The Story of Askers Bakery

The Story of Askers Bakery

In the past, most towns had a bake house on almost every street. In 1835 there were 35 bakeries in Stamford, by 1939 the number had fallen to 17. Askers, with its bake house in King's Mill Lane and shop in Red Lion Street, is now the sole remaining fully independent bakery in Stamford.

Askers still bake in the traditional manner. Their coal-fuelled oven, known as a sack oven, is capable of taking 200 loaves at a time. It is fired up six days a week. There are only extra breaks for bank holidays and for essential maintenance. That's not often. The floor bricks need replacing every five to six years and it takes a week for the oven to cool sufficiently to allow someone to crawl inside. It's still a very hot job.

Loaves are placed in the oven using a 'peel', a flat bladed spatula with a wooden handle that it ten feet long with a blade that can place four loaf tins at a time into the very far corners of the oven.

The oven was overhauled in 1935, re-fronted by 'Kemp & Sons of London' but it probably dates back to the 1800s and, given the bakery's location on King's Mill Lane and 200 yards from the flourmill that worked from the 1640s until WW1, there has probably been a bakery on the site for a very long time.

The records in the Dolby's Almanak show that number 9a on St. Peter's Street, which backs onto the bake house in King's Mill Lane, was a 'Baker & Grocers' from 1906 until 1924. Having a bake house directly behind the shop would make good sense. From after WW1, until the 1950s, 9a is simply recorded as a grocery store.

Augustus Asker came to Stamford from Norfolk in the 1920s. The Askers' family originated in Holland and came to East Anglia sometime in the 1600s to work on the drainage of the Fens. Augustus worked at the Co-operative bakery in Wharf Road, Stamford before he bought the business in King's Mill Lane in 1926/27.
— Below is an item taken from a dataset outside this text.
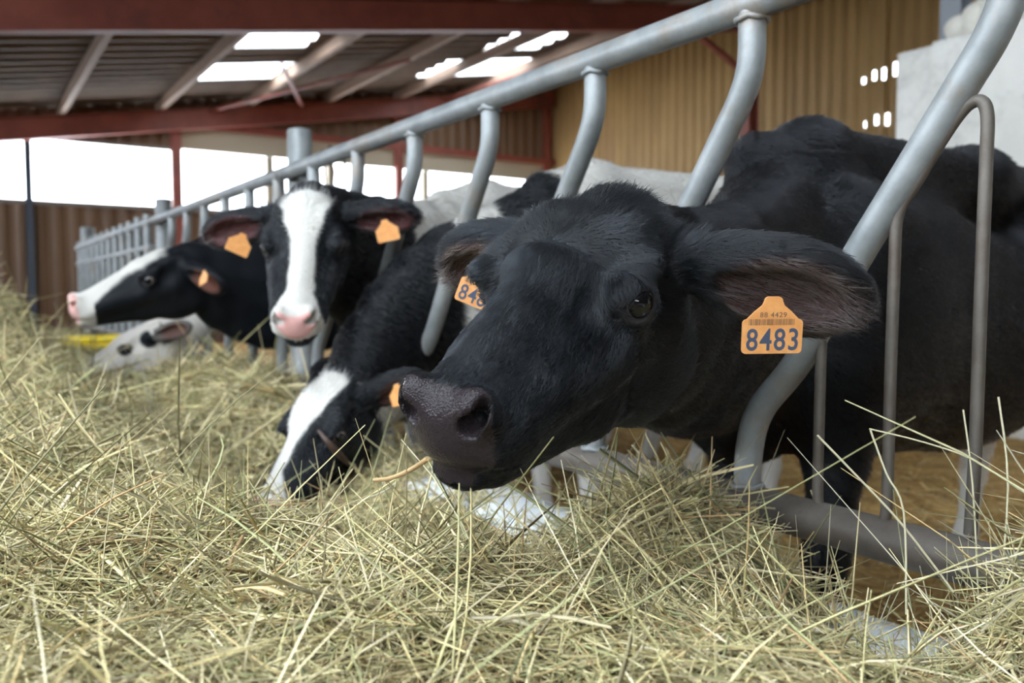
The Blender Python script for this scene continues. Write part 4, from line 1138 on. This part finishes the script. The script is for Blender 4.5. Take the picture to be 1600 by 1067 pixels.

Augustus' grandson, Stuart Asker, now runs the business. He remembers coming down to the bake house on Sundays as a child. "There was always something to do, even if it was just to wash the van." He started working full time in the family business in 1970. Stuart's son Kerry now works at the bake house too, the fourth generation of bakers in Stamford. They're a family who don't get much chance to lie-in in the morning.

"We're up at 5.00 - 5.30am on a normal day, 4.30 - 5.00am on a Friday and Saturday," says Stuart. "But before we got some of the labour saving machines it used to be 2.00am. You definitely need to have a nap in the day." The oven is lit at 6:00am and, depending on the wind direction, will generally get through a bag of coal every day.

Askers bake a variety of breads and confectionary for their shop in Red Lion Street and also supply bread for The George, The Crown, plus pubs and teashops within Stamford and surrounding villages. When Augustus Asker first took on the bakery deliveries were made by bicycle and they got their first van in the 1940s. In 1951 Askers opened their own shop in Broad Street, subsequently moving a short distance into compact premises in Red Lion Street in 1954. They've been there ever since.

It isn't just their oven and their premises that provide a sense of continuity to Askers. The staff are an essential part of the bakery's tradition too. "Anyone that joins the baking trade with us seems to stop." Says Stuart. "Dick Gregory has been with us 18 years. Two people in the last generation, Vic Davies and Lilly Clipsham, worked with us for over 50 years." In the bake house alongside Stuart, Kerry and Dick are two part-time ladies, Katrina Whyte and confectionary specialist Karen Parsons. At the shop five ladies work part-time. "Mrs Walker has been with us 17 years and her daughter works with us now." Not every member of the team plans to stay for so long; every morning the oven is lit by Josiah Kennedy, a sixth form student who is planning to go to university to study philosophy.

The experience of the whole team has helped in the planning and baking for 'A Cake for Every Day'. The majority of the cakes made during the project are not part of Askers' usual repertoire, and Karen Parsons has delved into her mother's cookbooks to find some of the recipes.

In a world dominated by multi national companies and in which our eating habits are dictated by supermarket chains, it's reassuring that at least some small family-run businesses continue to survive, offering the same type of traditional fare that they provided to previous generations and adding tasty new recipes too.